[proofplan]
We prove two directions. The forward direction (parallelogram law in inner product spaces) is a direct algebraic expansion. The converse (Jordan--von Neumann theorem) defines a candidate inner product via the polarisation identity $\frac{1}{4}(\|x+y\|^2 - \|x-y\|^2)$ and verifies it satisfies symmetry, positive definiteness, and bilinearity. The main difficulty is additivity, which requires the parallelogram law to establish $2$-homogeneity and then inductively extend to full linearity.
[/proofplan]
[step:Prove the parallelogram law holds in any inner product space]
For any $x, y \in H$, expand using bilinearity and symmetry of the inner product:
\begin{align*}
\|x + y\|^2 + \|x - y\|^2 &= (x+y, x+y) + (x-y, x-y) \\
&= \|x\|^2 + (x,y) + (y,x) + \|y\|^2 + \|x\|^2 - (x,y) - (y,x) + \|y\|^2 \\
&= 2\|x\|^2 + 2\|y\|^2.
\end{align*}
The cross terms $(x,y) + (y,x)$ cancel between the two expansions.
[/step]
[step:Define the candidate inner product via the polarisation identity]
In a real [Banach space](/page/Banach%20Space) $(X, \|\cdot\|)$ satisfying the parallelogram law, define
\begin{align*}
(x, y) := \frac{1}{4}\left(\|x+y\|^2 - \|x-y\|^2\right).
\end{align*}
[/step]
[step:Verify symmetry and positive definiteness]
**Symmetry.** $(x,y) = \frac{1}{4}(\|x+y\|^2 - \|x-y\|^2) = \frac{1}{4}(\|y+x\|^2 - \|-(y-x)\|^2) = \frac{1}{4}(\|y+x\|^2 - \|y-x\|^2) = (y,x)$.
**Positive definiteness.** $(x, x) = \frac{1}{4}(\|2x\|^2 - 0) = \|x\|^2 > 0$ for $x \ne 0$.
[/step]
[step:Establish bilinearity using the parallelogram law]

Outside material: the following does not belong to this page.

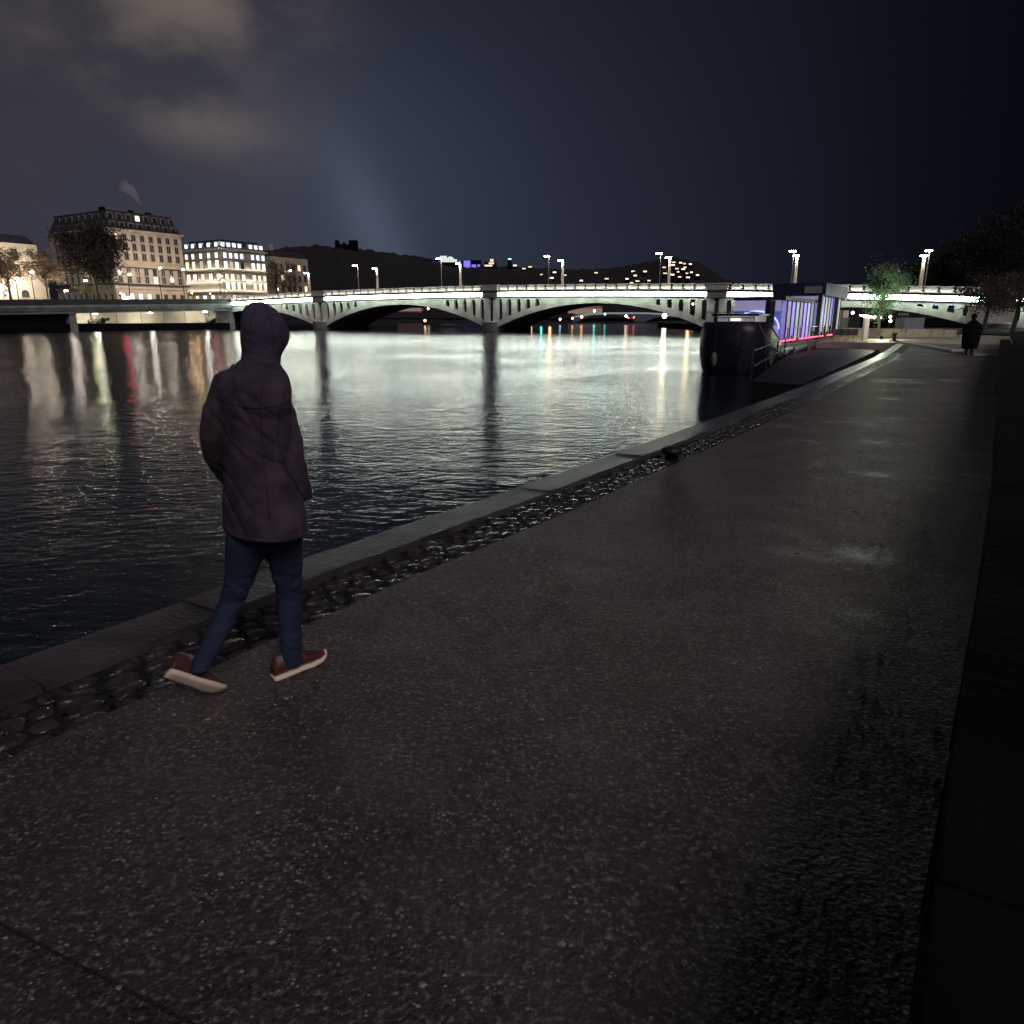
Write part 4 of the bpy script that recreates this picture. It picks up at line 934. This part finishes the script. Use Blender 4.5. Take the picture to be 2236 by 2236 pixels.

[claim:Bilinearity of the polarisation form]
If the parallelogram law holds, then the form $(x,y)$ defined above is bilinear.
[/claim]
[proof]
The key difficulty is **additivity**: $(x + z, y) = (x, y) + (z, y)$.
**$2$-homogeneity.** Apply the parallelogram law with $a = x+y$ and $b = x-y$ to establish $(2x, y) = 2(x, y)$. By induction, $(nx, y) = n(x, y)$ for all $n \in \mathbb{N}$, then for $n \in \mathbb{Z}$ (using $(0, y) = 0$ and $(-x, y) = -(x,y)$), then for $n \in \mathbb{Q}$ (writing $n = p/q$ and using $q(x/q, y) = (x, y)$). Continuity of the norm extends this to $(\lambda x, y) = \lambda(x, y)$ for all $\lambda \in \mathbb{R}$.
**Additivity.** The parallelogram law applied to suitable substitutions yields
\begin{align*}
\|x + z + y\|^2 + \|x + z - y\|^2 &= 2\|x + z\|^2 + 2\|y\|^2, \\
\|x + y\|^2 + \|z + y\|^2 &= 2\left\|\frac{x+z}{2} + y\right\|^2 + 2\left\|\frac{x-z}{2}\right\|^2.
\end{align*}
Combining these identities with the $2$-homogeneity just established gives $(x+z, y) = (x, y) + (z, y)$, completing the proof of bilinearity.
[/proof]
[/step]
[step:Conclude that $X$ is a Hilbert space]
Since $(x, y)$ is bilinear, symmetric, and positive definite, it is an inner product on $X$. The induced norm satisfies $(x,x)^{1/2} = \|x\|$, recovering the original norm. Since $(X, \|\cdot\|)$ is a Banach space (complete), it is a [Hilbert space](/page/Hilbert%20Space) with this inner product.